Remedy for Oxidation?

A friend of mine who has a small winery way south of here has a problem and asked me if I had a solution. He has an 09 Pinot Gris that he left in a poly tank for too long, and it became oxidized. He has added PVPP a couple of times, but the problem keeps coming back. I made a couple of suggestions, but I thought I would pose the question to the group. What steps would you take in a situation like this?

First I’d sparge the hell out of it with nitrogen and get the dissolved o2 as low as possible. Then sulfur it within reason. Blend it?

Tell people it was made in “the French style.”

You’re so smart, Peter. That’s what I suggested! [snort.gif]

What kind of oxidation is it? Sherry/maderized? Or acetaldehydes? If it’s acetaldehydes, you could toss it into a white primary fermentation during the upcoming crush and the acetaldehydes will go away (in theory anyways, use a robust yeast). If its Sherry/maderized, I’ve heard of some success with casein and/or carbon fining removing oxidation (and most everything else). Otherwise making vinegar (or selling to a vinegar producer) seems like an appealing option compared to paying bottling/storage costs for a wine that’s going to be a tough sell.

Sell it as 1996 white Burgundy… (sobs…)

What about acidifying it (with tartaric and citric), sweetening it with some of this years must (clarified, partly fermented?), sterile filter and carbonating it somehow and selling it as a sparkler? Depending on the character, a bit of oxidative style works with sparklers.
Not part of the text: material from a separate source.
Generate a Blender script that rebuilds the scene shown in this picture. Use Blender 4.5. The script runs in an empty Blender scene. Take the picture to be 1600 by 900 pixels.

Drink cabernet sauvignon, instead of pinot noir.

It is just sherried according to him.
I actually also thought of adding concentrate, but hadn’t thought of sparkling.

We had a similar issue with some Chardonnay we were going to turn into sparkling wine. PVPP helped, but the issue that stopped us from doing the Method Champenoise was that we had too much total SO2 - since we’d been adding it all along. The yeast just wouldn’t get going strongly enough to make the secondary work. Our eventual answer was to pour it all down the drain [cry.gif]

I’ve read that MLF can scrub out aldehydes. Maybe send it through and acidify later. Since he’s already tried PVPP, I would also give casein a trial.

Since it is nearly a year old and has probably been SO2’d to the hilt, I think that would preclude even the most badass Oenococcus from surviving.

not to be the naysayer, but I think it’s a fix it as best you can and bulk it out situation.

Once a wine is oxidized you can certainly respond (Nitro sparge and SO2 is kinda standard) but unless its a small lot that can be blended away in a large lot, I cant imagine it will end up being something he’d want to use as a representation of what he does. Painful, but long term bottom line counts as much as short term, and that sounds like one of those expensive lessons we all undergo.

Lesson being: beware of poly-tanks.

Sounds like a lot bound for the distillery.

Ian - I’ve never used a Poly tank outside of bottling at Big Basin. What’s the bad rap?

Not Ian, obviously, but plastics are oxygen semi-permeable. I don’t know how long he had the wine in one of these, but I would imagine it was quite a while. We try not to keep wine in them for more than 2-3 days. We usually just rack into them and then go back down almost immediately.